Hosted storage gets cloudy

Posted on October 01, 2008


“Storage in the cloud” (as in the Internet cloud) is here to stay, at least according to the Taneja Group research and consulting firm (see “What is cloud-based storage?” by Jeff Boles, p. 30). As noted in the article, the recent trend toward hosted storage, aka “storage as a service” (obviously we have a terminology issue here) is just the latest incarnation of this technology, or service (remember StorageNetworks Inc.?).

Jeff Boles   Taneja Group

 I’m not quite as enthusiastic about cloud-based storage as Jeff is, but I do agree that it’s here to stay, if only because of the relatively recent presence of big guns such as EMC, IBM, and Symantec, not to mention Amazon and Google. One other reason: “cloud computing” is gaining in popularity and will pull storage along with it because they’re obviously complementary.

Unlike Boles, I think that cloud-based storage will be for the most part limited to small to medium-sized businesses for the foreseeable future, but we’ll see what the big guns can do here among larger enterprises.

Eric Burgener Taneja Group
In our Special Report this month, Eric Burgener take an in-depth look at so-called “scale-out secondary storage platforms,” which represent the next generation of existing architectures such as monolithic NAS platforms and virtual tape libraries (VTLs) used in secondary storage applications such as backup, disaster recovery, and archiving. There are plenty of players in this space (see Eric’s “Scale-out secondary storage gains traction,” p. 22), and it will be interesting to see if any of the smaller players can give the incumbents a run for their money in this space.

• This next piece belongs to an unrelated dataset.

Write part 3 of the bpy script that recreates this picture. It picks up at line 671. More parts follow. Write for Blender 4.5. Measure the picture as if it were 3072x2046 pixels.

Jim Handy  Objective Analysis
In my last column (see “SSDs vs. HDDs: Pre-game warm-up,” on, I set the stage for the brewing battle between solid-state disk (SSD) drives and traditional hard disk drives (HDDs) in the enterprise arena. This month, Objective Analysis’ Jim Handy sheds more light on that subject in “SSDs poised for the enterprise,” p. 28. In addition to examining some of the technology-based debates and trends, Jim pre-sents some surprising SSD market predictions. We’ll be following this market closely as SSDs wind their way from hype to the data center.